● **Given information**:
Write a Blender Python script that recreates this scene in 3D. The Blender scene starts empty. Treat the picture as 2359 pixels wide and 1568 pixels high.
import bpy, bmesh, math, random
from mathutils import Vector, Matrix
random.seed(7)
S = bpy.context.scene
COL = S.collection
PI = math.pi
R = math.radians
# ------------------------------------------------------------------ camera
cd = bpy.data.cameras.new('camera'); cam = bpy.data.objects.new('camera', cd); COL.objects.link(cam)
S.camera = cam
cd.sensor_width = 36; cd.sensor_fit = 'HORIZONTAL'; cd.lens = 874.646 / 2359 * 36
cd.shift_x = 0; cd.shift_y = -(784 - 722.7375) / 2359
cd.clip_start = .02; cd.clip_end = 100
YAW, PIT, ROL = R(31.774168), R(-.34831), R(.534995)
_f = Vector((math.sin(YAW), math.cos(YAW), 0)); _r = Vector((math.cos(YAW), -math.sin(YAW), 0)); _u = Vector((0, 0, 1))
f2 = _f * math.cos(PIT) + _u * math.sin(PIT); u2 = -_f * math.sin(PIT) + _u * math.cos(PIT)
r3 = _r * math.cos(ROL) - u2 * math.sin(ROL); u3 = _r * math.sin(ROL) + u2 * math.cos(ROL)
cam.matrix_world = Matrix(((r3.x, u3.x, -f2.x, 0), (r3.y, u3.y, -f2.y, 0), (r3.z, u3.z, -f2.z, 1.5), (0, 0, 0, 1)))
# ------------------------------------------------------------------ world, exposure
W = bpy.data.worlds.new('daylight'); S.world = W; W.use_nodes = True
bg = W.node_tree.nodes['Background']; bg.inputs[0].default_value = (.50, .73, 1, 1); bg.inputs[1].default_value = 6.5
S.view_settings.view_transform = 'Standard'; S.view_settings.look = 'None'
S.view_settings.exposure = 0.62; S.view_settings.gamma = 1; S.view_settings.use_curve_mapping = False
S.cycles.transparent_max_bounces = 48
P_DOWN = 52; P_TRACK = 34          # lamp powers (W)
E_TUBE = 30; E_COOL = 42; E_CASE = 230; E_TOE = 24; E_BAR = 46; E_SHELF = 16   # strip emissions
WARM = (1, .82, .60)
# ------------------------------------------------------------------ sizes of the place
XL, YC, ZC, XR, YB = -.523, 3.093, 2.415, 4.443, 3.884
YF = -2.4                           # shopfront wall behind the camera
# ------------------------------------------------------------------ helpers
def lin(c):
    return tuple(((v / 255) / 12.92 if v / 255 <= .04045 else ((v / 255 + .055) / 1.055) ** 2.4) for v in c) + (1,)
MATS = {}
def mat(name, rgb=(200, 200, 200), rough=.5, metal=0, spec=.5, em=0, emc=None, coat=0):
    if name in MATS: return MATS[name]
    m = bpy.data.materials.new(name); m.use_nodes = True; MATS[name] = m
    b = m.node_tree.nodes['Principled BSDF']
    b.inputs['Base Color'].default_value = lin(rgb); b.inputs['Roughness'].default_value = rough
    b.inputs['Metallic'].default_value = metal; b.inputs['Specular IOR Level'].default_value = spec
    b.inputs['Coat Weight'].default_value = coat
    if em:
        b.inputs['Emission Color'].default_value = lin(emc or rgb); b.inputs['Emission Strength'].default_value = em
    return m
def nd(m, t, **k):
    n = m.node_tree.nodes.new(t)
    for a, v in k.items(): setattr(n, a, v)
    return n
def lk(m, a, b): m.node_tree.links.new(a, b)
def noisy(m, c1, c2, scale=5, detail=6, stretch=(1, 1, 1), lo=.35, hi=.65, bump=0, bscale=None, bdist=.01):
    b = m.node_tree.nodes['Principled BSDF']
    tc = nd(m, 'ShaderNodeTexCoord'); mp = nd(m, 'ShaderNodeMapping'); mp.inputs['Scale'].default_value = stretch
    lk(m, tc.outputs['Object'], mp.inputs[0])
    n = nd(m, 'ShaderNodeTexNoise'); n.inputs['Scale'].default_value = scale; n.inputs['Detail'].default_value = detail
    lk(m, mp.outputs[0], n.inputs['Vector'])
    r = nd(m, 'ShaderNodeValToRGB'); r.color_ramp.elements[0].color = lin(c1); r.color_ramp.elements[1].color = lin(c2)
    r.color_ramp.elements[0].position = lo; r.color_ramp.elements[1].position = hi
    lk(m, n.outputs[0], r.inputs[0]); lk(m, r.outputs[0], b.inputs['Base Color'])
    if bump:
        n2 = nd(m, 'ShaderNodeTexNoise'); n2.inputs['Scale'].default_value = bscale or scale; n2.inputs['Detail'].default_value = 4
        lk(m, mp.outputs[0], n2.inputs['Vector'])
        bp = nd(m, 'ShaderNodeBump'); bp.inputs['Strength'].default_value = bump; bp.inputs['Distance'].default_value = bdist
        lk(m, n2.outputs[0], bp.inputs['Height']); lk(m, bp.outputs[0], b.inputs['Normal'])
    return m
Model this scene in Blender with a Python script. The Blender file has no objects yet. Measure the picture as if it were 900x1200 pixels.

● **What needs to be done**:
Identify every line above that includes the word "Blender", and show those lines.

● **Solution to this task**:
Write a Blender Python script that recreates this scene in 3D. The Blender scene starts empty. Treat the picture as 2359 pixels wide and 1568 pixels high.
Model this scene in Blender with a Python script. The Blender file has no objects yet. Measure the picture as if it were 900x1200 pixels.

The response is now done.